Hi Alphas,
Welcome to Alphaday 4, Season XI.
The season is now in full swing and we’ve no sooner polished off one challenge and marvelled at the variety of takes on what seemed like a simple brief, than another one rolls in demanding attention and inspired, well-crafted writing; add that to our other activities and we are busy!
The great thing about it is the satisfaction we get from writing… and the pleasure of being able to pat ourselves approvingly on our backs. We deserve it!
You’ve provided a very nice line-up of treats for this Alphaday‘s agenda – as follows:
This bulletin from me as per usual
- The LOG which I’ll send out this time
- The results of challenge 2 (Thinking outside the box) from Chris
- The collated entries for challenge 3 (an accident) from Olaf
- The brief for challenge 4 from Rosemary (already in!)

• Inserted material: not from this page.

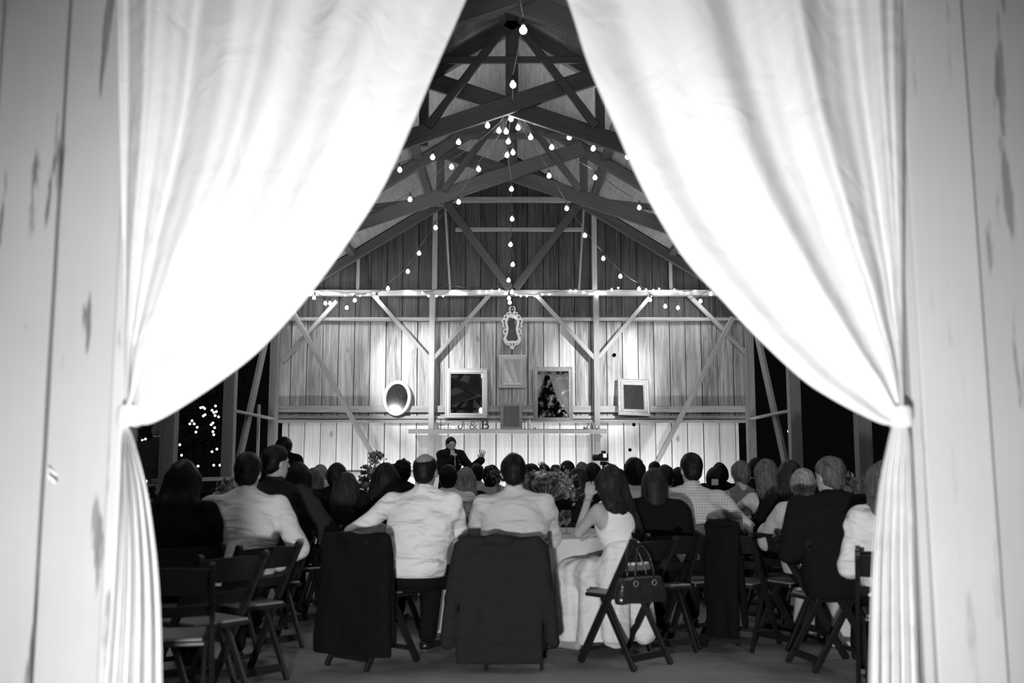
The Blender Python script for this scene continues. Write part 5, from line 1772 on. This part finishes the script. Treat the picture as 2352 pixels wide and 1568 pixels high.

- And finally: perhaps even a showcase piece sent out by Suzanne
If you look at the agenda and have a little think about how much inspired and creative writing from all our members has gone into putting that together you might feel quite overawed. At least I do, because I think it’s a privilege to have so many brilliant writers sharing their different approaches to the business and pleasure of writing.
In addition to the above… there are the pieces of writing I’m trying (slowly and laboriously) to collect from you all for our Ten Years of Alpha publication. (I had to slip that in somewhere as I’m still waiting for contributions!)
We really enjoy our challenges. There was plenty of constructive feedback for the photo challenge, but further – more personal – anecdotes came out in the weeks that followed. It’s interesting to see how inspirational a simple photo can be.
***
In the last bulletin I mentioned the Man Booker Prize.
This time I feel like mentioning a much more modest literary event that caught my eye as I leafed through the December issue of Writers’ News.
Waitrose did a survey to find the (UK) nation’s favourite children’s poem. This was in connection with National Poetry Day on the 2nd of October. (We’ll be writing poetry for our next challenge, so I thought you might be interested.)
There were 2,000 participants and they chose the following poems:
- The Top Ten Poems from Childhood
- The Owl & the Pussycat – Edward Lear (1871)
- Twinkle, Twinkle, Little Star – Jane Taylor (1806)
- Humpty Dumpty – Anonymous (1797)
- Jabberwocky – Lewis Carroll (1872)
- Daffodils (I wandered lonely as a cloud) – William Wordsworth (1804)
- A visit from St. Nicholas (‘Twas the night before Christmas) – Clement Clarke Moore (1823)
- There was an Old Lady who swallowed a fly – Rose Bonne (1953)
- The Grand Old Duke of York – Anonymous (1642)
- Jack and Jill – Anonymous (1765)
- Hickory Dickory Dock – Anonymous (1744)
The first thing that struck me was #5. How did that end up amongst the rest? I started to wonder about what exactly makes you remember a poem fondly that you heard when you were a child. Might it simply be because it was repeated so many times that it stuck in your memory? Could that explain the Daffodils?
Funnily enough those same Daffodils have turned up in our challenges. I’ve even used them myself in a story (as you may find out). It’s definitely not a nursery rhyme, but it’s quoted so frequently that ‘a host of golden daffodils’ have become the poetic reference that we all have in common… even though most people may not have the faintest idea of what comes before or after. In the same way, perhaps, that most people don’t know what comes before or after To be or not to be.
Countering this argument is #4, Jabberwocky. We all know it and most of us love it, but can we quote from it? Rattle it off as we’d do Humpty Dumpty and others?
I’ll confess to not remembering ever coming across #6.
I also wonder whether they were deliberately trying to make a point about favourite nursery rhymes all being well over a century old. Because we all love some fairly modern ones… don’t we?
My own children can still rattle off many lines from Now We Are Six. There was another one about a baby that went down the plughole!